ICS Seminar Series - Dr Jessica Whyte and Dr Sonja van Wichelen

Date: Thursday 27 November, 2014
Time: 11.30am - 1pm
Venue: EB.2.21, UWS Parramatta South campus

Dr Jessica Whyte and Dr Sonja van Wichelen 

New Spirits of Humanitarianism 

Abstract

Humanitarianism is changing. Increasingly professionalised and instrumentalised it has become a full-blown industry with its own standards of efficiency, transparency, evidence, and best practice. Replacing an earlier framework of internationalism, one which relied on the cooperation of nation-states and their commitment to international law, humanitarianism's justifications are more and more entangled in a politics of life intimately connected to wider forms of liberal governance. Today, the legitimating power of humanitarian reason lies not so much in the authority of the political subject as in a moral imperative to protect the depoliticised suffering body.

In this ICS Seminar Jessica Whyte and Sonja van Wichelen will introduce their upcoming workshop on New Spirits of Humanitarianism and will talk about how their work highlights some of the current problematics, debates, and responses to the operations of humanitarianism in late modernity. In her contribution, Jess will talk about Foucault’s notion of 'State Phobia' and will examine how this belief in a continuity between various state forms relates to the new generation of activist humanitarian organisations which, throughout the 1970s and 1980s, challenged the principle of national sovereignty. In particular she investigates the 'elective affinities' between the anti-Third wordlist assault on the post-colonial state and the neoliberal economic policies that came to prominence in the same period. 

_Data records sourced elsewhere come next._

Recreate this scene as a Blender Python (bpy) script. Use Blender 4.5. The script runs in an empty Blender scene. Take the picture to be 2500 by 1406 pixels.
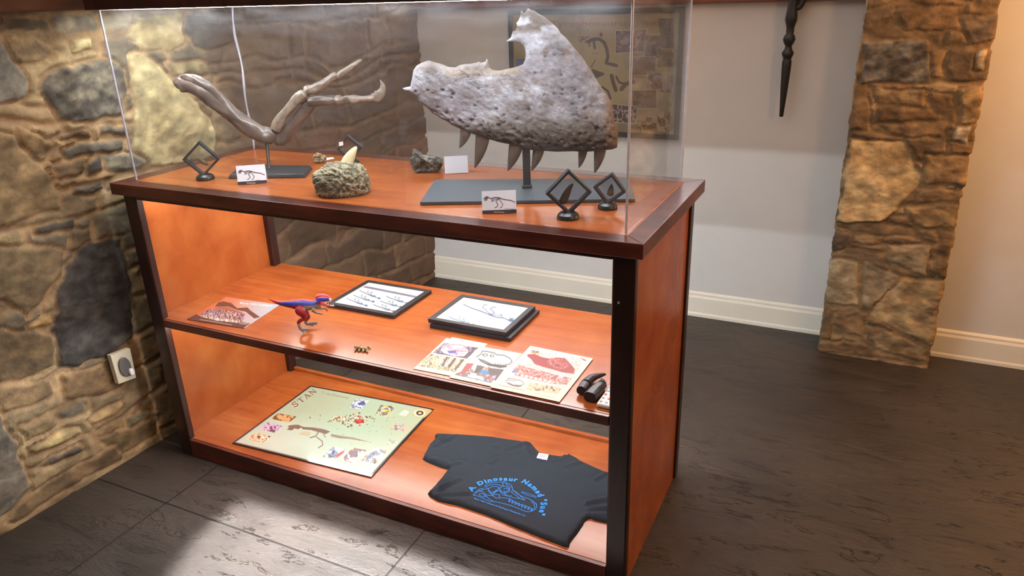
import bpy, bmesh, math, random
import numpy as np
from mathutils import Vector, Matrix
from mathutils.geometry import delaunay_2d_cdt

scene = bpy.context.scene
COL = scene.collection

# ------------------------------------------------------------------ camera
CAM = np.array([1.9153, -1.3470, 1.3686])
YAW, PITCH, ROLL, FPX = -0.4591, 0.3813, -0.0319, 1813.75      # focal in pixels of a 2500 x 1406 frame


def cam_basis():
    cy, sy, cp, sp = math.cos(YAW), math.sin(YAW), math.cos(PITCH), math.sin(PITCH)
    f = np.array([sy * cp, cy * cp, -sp]); r = np.array([cy, -sy, 0.0]); u = np.cross(r, f)
    cr, sr = math.cos(ROLL), math.sin(ROLL)
    return cr * r + sr * u, -sr * r + cr * u, f


CR, CU, CF = cam_basis()
cam = bpy.data.cameras.new('camera')
cam.sensor_width = 36.0
cam.sensor_fit = 'HORIZONTAL'
cam.lens = FPX / 2500 * 36.0
cam.clip_start = 0.02
cam_o = bpy.data.objects.new('camera', cam)
COL.objects.link(cam_o)
M = Matrix.Identity(4)
for i in range(3):
    M[i][0], M[i][1], M[i][2], M[i][3] = CR[i], CU[i], -CF[i], CAM[i]
cam_o.matrix_world = M
scene.camera = cam_o

# ------------------------------------------------------------------ world, exposure, lamps
scene.view_settings.view_transform = 'Standard'
scene.view_settings.look = 'None'
scene.view_settings.exposure = 0.0
scene.view_settings.gamma = 1.0
scene.view_settings.use_curve_mapping = False
w = bpy.data.worlds.new('room_air'); scene.world = w
w.use_nodes = True
w.node_tree.nodes['Background'].inputs[0].default_value = (1.0, 0.82, 0.66, 1)
w.node_tree.nodes['Background'].inputs[1].default_value = 0.10
scene.cycles.use_denoising = True
scene.cycles.max_bounces = 10
scene.cycles.transparent_max_bounces = 24
scene.cycles.sample_clamp_indirect = 6.0

LED_SHELF = 60.0
LED_REAR = 156.0
LED_CASE = 3.0
LED_WALL_FILL = 120.0
LED_FRONT = 105.0


def lamp(kind, name, loc, power, color, target=None, **kw):
    l = bpy.data.lights.new(name, kind); l.energy = power; l.color = color
    for k, v in kw.items():
        setattr(l, k, v)
    o = bpy.data.objects.new(name, l); o.location = loc
    if target is not None:
        d = Vector(target) - Vector(loc)
        o.rotation_euler = d.to_track_quat('-Z', 'Y').to_euler()
    COL.objects.link(o)
    return o


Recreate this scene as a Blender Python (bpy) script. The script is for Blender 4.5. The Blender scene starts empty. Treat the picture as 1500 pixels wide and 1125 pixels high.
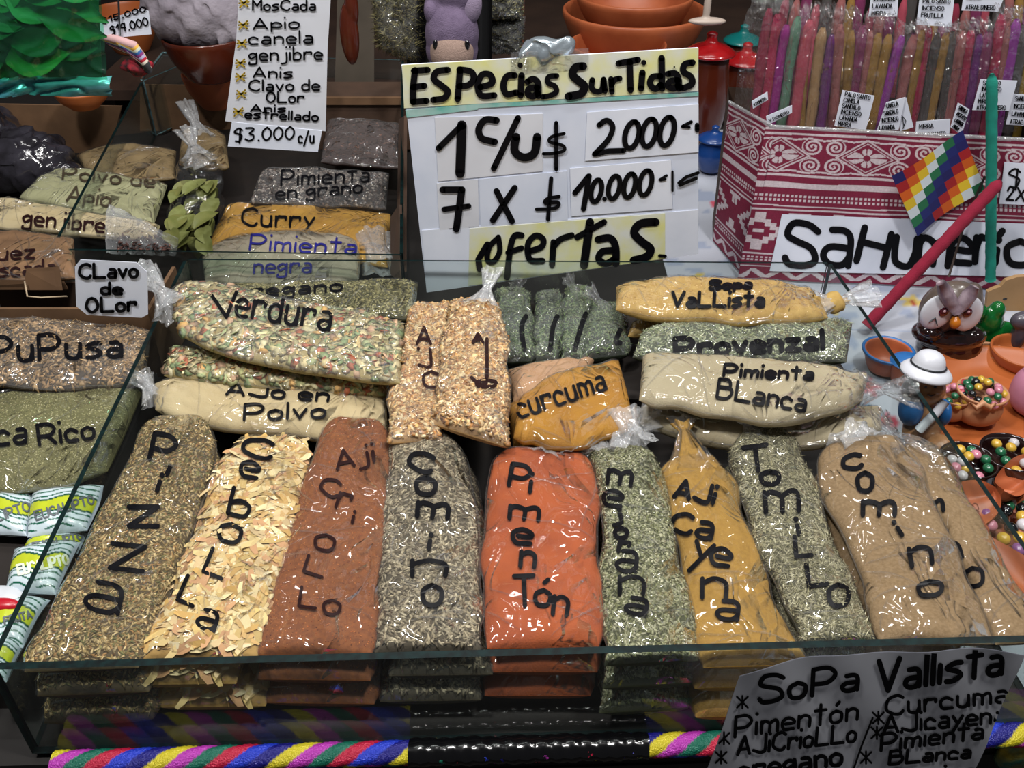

While there is an emerging scholarship on the rejection of humanitarianism from postcolonial countries Sonja explores in her contribution how the Global North is rejecting humanitarianism too. Through an examination of a currently debated Bill on Asylum in Australia, she explores the increasing practice of 'unsigning' to humanitarian obligations by states in the Global North. Such forms of compromising humanitarianism, she proposes, point to new justificatory frameworks of asylum and testify to the consolidation of humanitarian governance that is increasingly defined by a depoliticized and dehistoricized 'juridification' of the suffering body.  

Biographies

Jessica Whyte is a Senior Lecturer in Cultural and Social Analysis at the University of Western Sydney. She has published widely on theories of sovereignty and biopolitics, critical legal theory, critiques of human rights and contemporary continental philosophy. Her current research is on the emergence of the 'right to intervene' in the practices of the new activist humanitarian NGOs of the 1970s, and its transformation into a legitimising discourse for state militarism. She is the author of Catastrophe and redemption: the political thought of Giorgio Agamben (SUNY Series in Contemporary Continental Philosophy, 2013).

Sonja van Wichelen is a Senior Research Fellow at the Institute for Culture and Society, University of Western Sydney. She received her PhD in Sociology and Anthropology from the University of Amsterdam in the Netherlands and held positions in the US (Yale and Brown) before coming to Australia in 2010. Her research projects broadly engage with culture, law, and science in the age of globalisation and the effects that changes in these areas have on our understanding of citizenship. Her current project entitled 'The Changing Rights to Family Life in Australia: Biomedicine and Legal Governance in Globalisation' (funded by an ARC DECRA) investigates the impact of globalisation and biomedicine on the constitution of family through a cultural study of legal processes.